El amor – en su sentido agápico (Griego: Agápe) – significa capacidad concreta de darse en favor del otro, buscando la debida interacción con la verdad de él. Y eso también debe ser aplicado a la concepción humano/erótica del amor, pues, éste para ser auténtico no podrá tener el egoísmo como única fuerza motriz.
El amor no se resume a la utilización del otro como objeto de placer sexual. El no podrá permitir la utilización momentánea y descartable de un “alguien humano” por medio de aventura sin compromiso e irresponsable. El auténtico amor comporta el compromiso.
Estamos acostumbrados a oír los gritos de una sociedad, que elevó a la máxima potencia la necesidad de satisfacer los propios deseos e instintos a cualquier costo, transmutando así el valor de la persona y colocándolo en segundo plano. Dentro de ese universo de comprensión lo que importa es satisfacer el deseo, no importándose si el otro es utilizado como un mero “juego” por algunos instantes, siendo después lanzado en las manos del destino.
Es el amor/compromiso que humaniza la sexualidad, de lo contrario ella se vuelve apenas egoísmo animalesco. La vivencia sexual sin el amor deja de ser humana y se vuelve esclavitud instintiva.

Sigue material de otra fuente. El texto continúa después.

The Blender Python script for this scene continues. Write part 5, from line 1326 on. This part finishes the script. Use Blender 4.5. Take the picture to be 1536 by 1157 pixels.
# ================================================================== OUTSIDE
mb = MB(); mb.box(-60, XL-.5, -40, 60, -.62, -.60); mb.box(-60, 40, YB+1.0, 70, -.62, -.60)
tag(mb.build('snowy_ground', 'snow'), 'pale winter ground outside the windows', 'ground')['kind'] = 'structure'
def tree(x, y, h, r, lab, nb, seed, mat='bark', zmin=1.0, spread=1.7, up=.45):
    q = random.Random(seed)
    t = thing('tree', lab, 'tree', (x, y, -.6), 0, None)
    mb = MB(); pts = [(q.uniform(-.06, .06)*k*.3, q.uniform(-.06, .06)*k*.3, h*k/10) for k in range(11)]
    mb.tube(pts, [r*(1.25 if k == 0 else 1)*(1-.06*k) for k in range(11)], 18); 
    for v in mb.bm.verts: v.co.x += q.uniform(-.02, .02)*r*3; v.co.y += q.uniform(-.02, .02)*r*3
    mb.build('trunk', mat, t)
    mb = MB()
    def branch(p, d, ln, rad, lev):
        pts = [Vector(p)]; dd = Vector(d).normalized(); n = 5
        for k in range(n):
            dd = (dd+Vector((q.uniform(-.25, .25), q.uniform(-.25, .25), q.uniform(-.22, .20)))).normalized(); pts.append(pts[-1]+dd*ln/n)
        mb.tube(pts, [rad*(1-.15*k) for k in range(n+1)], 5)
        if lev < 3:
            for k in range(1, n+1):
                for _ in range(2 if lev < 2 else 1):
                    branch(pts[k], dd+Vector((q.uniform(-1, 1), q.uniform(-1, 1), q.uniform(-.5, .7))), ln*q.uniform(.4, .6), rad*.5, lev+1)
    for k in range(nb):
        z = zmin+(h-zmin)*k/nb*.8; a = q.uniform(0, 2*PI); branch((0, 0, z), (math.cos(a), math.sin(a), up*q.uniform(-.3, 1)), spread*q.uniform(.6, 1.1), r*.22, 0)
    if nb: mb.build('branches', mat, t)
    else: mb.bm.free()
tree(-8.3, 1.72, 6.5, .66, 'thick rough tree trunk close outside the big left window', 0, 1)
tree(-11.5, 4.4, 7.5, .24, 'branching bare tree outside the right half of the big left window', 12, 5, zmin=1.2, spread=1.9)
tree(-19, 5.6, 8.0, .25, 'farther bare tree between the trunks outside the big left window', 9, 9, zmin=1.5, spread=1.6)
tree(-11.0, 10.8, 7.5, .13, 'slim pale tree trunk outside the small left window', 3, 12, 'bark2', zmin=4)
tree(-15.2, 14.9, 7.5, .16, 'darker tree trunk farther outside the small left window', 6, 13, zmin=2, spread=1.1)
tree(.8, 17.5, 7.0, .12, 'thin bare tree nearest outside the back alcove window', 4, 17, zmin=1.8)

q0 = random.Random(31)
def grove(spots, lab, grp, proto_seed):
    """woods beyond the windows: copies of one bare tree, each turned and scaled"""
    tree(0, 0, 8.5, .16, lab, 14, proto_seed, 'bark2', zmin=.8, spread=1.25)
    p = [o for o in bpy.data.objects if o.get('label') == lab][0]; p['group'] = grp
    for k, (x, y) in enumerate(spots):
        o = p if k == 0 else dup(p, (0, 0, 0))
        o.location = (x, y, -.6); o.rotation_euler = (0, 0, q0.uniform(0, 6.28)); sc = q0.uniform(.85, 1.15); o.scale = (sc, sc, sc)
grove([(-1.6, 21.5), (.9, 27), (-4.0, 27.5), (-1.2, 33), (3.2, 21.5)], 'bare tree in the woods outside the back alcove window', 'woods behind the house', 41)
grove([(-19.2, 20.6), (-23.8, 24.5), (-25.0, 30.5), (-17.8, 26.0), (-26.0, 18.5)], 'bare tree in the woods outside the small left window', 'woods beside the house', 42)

Quien verdaderamente ama es capaz de asumir al otro integralmente, con todas sus consecuencias, sin querer usarlo apenas para una satisfacción superficial.
El amor vuelve humana la sexualidad, generando el compromiso – que tiene su máxima expresión en el matrimonio sacramental – y el bien, necesarios para que la debida interacción acontezca, señalando el otro como fin y no como medio. El ser humano posee una dignidad inviolable, el es persona y nunca deberá ser disminuido a la categoría de objeto.
El amor trae color y sabor a la vida, él inaugura una primavera de sentido para toda y cualquier relación.
La virtud a la que somos llamados consiste en contemplar personas y relacionamientos bajo la óptica del auténtico amor. Así la donación sincera en vista del bien inspirará nuestras actitudes y nos permitirá elevar el ser a su altísima y verdadera condición: la de hijo amado, querido y respetado por Dios.